“I remember every Sunday how everyone else’s parents would arrive one by one and I didn’t have anyone. I felt lost.”
In England the fight for proper compensation revolved for many years around the story of a young Thalidomide girl. Louise was born to a wealthy couple in Enfield Essex in 1962 with deformities to both arms and legs. Her father, David Mason, was a successful London art dealer and didn’t accept the low compensation offer Distillers first made to Thalidomide survivors. The drug company Distillers, licensed by Grünenthal in the UK and sold Thalidomide under the brand name ‘Distival’, required everyone’s signature on the deal before they would pay out any compensation. David Mason and five other families refused and instead initiated a huge media campaign to secure appropriate payments. Their efforts paid off. In the end Distillers increased their offer ten fold.
During that time many articles were written about the Mason family and especially Louise, who was extremely damaged by Thalidomide. Often the Masons were interviewed on television, where they appeared all together as a happy family. What the public did not know was that Louise wasn’t living with her parents and three siblings, she was growing up in an institution, away from her family, where her parents had sent her right after she was born. “I was left alone most of the time. My parents had other children. I went home three weeks a year, for a week, one week in the summer, one week at Christmas and one week at Easter.”
And as a child Louise felt abandoned and suffered years of bullying and abuse.

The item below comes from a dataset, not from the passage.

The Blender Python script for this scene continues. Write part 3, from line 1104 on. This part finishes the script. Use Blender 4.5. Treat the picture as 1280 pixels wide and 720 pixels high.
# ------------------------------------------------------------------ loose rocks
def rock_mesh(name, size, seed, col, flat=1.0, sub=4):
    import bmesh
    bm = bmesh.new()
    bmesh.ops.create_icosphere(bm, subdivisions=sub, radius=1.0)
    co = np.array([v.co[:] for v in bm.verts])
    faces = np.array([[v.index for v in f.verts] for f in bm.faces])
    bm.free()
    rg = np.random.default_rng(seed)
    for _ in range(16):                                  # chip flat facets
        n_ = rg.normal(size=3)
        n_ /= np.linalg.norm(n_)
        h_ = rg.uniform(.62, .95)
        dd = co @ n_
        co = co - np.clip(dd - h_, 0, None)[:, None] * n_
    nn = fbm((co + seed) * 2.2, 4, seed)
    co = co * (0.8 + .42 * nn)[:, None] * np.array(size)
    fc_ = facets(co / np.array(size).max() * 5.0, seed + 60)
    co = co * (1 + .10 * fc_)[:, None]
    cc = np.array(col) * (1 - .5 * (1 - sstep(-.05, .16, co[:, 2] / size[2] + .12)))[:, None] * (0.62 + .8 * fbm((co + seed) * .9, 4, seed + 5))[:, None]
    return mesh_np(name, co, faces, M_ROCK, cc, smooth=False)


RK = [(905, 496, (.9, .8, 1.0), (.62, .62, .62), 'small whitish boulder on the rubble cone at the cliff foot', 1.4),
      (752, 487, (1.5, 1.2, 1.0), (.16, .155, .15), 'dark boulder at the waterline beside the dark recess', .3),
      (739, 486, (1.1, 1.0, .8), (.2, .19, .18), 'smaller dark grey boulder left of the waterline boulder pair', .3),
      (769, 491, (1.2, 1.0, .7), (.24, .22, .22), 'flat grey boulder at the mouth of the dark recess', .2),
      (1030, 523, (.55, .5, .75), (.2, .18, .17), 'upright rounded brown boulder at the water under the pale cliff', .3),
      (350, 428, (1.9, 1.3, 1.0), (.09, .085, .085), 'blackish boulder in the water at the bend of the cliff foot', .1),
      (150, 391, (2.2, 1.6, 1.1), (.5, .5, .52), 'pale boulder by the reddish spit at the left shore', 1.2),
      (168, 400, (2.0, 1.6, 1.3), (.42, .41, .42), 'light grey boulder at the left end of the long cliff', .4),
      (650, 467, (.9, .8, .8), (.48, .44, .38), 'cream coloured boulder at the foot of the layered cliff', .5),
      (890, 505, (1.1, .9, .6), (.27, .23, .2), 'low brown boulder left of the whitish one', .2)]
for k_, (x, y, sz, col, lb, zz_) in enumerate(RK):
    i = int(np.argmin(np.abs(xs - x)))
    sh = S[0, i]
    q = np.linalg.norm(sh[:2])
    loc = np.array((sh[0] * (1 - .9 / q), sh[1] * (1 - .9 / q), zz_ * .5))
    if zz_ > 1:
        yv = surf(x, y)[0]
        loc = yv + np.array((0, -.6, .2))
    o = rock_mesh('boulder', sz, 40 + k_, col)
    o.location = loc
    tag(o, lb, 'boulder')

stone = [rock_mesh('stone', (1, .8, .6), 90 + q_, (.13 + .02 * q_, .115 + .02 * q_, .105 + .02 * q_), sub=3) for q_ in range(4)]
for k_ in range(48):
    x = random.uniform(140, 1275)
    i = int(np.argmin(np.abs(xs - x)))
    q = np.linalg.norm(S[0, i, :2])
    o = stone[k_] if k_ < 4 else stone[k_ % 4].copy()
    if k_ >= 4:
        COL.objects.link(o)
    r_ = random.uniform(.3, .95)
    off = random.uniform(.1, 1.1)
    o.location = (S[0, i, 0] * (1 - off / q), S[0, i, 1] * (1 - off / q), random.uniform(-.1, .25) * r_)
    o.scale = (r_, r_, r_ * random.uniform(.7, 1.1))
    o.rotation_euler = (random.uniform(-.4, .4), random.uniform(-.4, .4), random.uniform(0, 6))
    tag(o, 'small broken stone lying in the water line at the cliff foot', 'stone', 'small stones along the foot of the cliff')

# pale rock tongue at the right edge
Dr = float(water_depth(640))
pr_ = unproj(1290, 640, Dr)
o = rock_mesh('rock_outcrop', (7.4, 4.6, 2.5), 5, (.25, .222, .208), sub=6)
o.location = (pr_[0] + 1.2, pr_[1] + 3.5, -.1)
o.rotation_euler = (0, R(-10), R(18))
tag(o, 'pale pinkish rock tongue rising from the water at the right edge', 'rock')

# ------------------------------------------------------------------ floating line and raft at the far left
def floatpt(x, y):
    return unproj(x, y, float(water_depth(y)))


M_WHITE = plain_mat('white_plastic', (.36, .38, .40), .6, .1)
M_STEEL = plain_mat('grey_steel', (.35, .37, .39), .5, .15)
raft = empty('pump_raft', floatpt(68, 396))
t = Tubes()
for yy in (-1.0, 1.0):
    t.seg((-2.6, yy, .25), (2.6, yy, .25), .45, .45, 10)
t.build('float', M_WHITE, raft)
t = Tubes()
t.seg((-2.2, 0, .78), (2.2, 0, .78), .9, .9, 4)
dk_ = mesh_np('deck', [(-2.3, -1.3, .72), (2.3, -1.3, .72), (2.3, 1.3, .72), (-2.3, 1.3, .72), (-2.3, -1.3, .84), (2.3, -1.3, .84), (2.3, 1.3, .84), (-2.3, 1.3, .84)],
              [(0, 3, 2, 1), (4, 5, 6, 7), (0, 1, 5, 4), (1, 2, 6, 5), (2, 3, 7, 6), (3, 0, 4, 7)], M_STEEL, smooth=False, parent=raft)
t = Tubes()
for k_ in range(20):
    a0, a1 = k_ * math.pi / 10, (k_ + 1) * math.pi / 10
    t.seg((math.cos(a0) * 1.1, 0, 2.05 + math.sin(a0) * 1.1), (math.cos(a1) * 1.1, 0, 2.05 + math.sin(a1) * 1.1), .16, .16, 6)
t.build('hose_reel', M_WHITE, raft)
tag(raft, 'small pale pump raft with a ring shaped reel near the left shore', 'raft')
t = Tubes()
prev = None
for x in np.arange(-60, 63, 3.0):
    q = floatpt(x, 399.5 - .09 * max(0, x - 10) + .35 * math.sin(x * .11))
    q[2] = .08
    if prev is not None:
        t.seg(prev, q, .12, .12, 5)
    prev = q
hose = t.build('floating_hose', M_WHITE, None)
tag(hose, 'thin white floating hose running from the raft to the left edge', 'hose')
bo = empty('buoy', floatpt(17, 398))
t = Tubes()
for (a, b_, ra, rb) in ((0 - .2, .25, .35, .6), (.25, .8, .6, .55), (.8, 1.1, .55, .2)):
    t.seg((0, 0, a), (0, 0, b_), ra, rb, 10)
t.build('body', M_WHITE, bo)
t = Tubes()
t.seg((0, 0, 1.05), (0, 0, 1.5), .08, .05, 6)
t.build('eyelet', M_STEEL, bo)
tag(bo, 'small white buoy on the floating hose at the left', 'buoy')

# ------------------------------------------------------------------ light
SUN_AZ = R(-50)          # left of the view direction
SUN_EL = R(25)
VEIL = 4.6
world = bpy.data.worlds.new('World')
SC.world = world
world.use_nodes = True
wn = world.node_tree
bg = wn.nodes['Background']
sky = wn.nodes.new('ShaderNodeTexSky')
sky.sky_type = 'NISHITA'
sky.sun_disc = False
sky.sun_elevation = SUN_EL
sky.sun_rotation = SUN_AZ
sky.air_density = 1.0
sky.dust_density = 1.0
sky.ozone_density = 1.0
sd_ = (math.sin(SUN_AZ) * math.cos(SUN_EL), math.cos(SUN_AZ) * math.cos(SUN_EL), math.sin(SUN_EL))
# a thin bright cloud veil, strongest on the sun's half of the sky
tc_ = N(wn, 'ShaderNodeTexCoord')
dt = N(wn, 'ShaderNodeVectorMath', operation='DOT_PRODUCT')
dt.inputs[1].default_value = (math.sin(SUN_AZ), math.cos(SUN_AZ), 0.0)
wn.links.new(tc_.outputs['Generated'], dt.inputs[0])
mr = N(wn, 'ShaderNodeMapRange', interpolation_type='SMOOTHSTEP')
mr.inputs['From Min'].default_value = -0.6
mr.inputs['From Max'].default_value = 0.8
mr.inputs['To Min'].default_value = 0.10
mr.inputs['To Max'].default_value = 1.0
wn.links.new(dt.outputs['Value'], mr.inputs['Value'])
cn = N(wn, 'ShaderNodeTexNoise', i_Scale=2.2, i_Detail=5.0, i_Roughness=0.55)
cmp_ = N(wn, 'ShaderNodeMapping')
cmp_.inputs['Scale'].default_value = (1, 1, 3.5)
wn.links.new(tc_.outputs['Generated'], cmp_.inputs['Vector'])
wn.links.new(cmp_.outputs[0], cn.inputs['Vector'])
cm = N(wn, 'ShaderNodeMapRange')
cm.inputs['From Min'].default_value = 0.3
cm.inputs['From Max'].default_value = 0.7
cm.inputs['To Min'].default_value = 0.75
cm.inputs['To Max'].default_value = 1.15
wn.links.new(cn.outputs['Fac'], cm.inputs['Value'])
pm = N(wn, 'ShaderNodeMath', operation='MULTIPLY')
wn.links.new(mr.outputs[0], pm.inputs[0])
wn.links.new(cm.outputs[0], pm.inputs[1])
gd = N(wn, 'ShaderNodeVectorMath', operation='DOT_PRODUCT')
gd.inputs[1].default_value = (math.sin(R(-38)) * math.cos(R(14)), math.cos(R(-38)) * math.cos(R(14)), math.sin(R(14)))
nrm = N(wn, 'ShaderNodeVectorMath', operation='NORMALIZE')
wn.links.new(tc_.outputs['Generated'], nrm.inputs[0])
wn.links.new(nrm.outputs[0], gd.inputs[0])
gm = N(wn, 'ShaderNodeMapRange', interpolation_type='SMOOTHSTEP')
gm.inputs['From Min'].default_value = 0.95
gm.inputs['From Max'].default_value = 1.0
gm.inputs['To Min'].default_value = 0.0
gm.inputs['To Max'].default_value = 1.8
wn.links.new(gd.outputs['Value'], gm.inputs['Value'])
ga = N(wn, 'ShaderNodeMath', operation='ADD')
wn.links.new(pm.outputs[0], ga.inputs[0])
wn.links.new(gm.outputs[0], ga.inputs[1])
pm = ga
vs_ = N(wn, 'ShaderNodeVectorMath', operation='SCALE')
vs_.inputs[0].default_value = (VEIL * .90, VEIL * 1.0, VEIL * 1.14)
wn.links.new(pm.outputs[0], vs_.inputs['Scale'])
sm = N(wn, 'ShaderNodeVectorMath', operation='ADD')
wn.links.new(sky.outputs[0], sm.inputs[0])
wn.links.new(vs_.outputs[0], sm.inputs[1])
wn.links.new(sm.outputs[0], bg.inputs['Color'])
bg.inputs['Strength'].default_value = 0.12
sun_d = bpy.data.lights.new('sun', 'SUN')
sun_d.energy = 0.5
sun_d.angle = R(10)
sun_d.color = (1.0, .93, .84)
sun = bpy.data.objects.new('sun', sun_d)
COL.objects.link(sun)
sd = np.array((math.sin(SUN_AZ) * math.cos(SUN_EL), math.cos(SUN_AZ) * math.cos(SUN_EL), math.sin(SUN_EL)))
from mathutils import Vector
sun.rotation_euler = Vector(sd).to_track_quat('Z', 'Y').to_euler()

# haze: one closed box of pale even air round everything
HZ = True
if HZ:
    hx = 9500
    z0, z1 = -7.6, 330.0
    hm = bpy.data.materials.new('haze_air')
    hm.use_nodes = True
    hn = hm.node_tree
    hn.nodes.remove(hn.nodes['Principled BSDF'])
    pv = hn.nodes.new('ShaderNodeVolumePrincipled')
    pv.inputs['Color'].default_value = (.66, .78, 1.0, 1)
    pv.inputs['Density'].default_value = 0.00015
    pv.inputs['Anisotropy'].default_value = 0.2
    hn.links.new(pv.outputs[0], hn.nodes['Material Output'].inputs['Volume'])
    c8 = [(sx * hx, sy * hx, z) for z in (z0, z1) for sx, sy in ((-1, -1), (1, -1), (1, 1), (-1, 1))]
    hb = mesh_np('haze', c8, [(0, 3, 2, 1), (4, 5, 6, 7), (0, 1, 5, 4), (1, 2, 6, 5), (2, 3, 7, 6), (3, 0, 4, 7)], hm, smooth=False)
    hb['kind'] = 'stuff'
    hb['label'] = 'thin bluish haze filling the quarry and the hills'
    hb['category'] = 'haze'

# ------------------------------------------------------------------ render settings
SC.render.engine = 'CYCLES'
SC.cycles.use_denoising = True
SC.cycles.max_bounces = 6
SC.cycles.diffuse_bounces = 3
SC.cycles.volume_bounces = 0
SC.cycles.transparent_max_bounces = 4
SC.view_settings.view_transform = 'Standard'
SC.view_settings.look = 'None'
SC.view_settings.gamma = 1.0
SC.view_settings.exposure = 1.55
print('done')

When Louise was 17 she moved out and started living on her own, finally enjoying life, especially during her university years, where she went out partying and became vice-president of the student union. She got married and started her own family. She says she would use her teeth to undo the tape of her babies’ diapers. Her first marriage fell apart but Louise found love again later in life with Darren, a fellow Thalidomider born with shortened arms. Unfortunately her health is declining after a recent kidney transplant.
Louise has worked for many years in insurance and has become a disability rights campaigner. She wrote about her life story in the book “No Hand to Hold & No Legs to Dance on: A Thalidomide Survivor’s Story” (2009).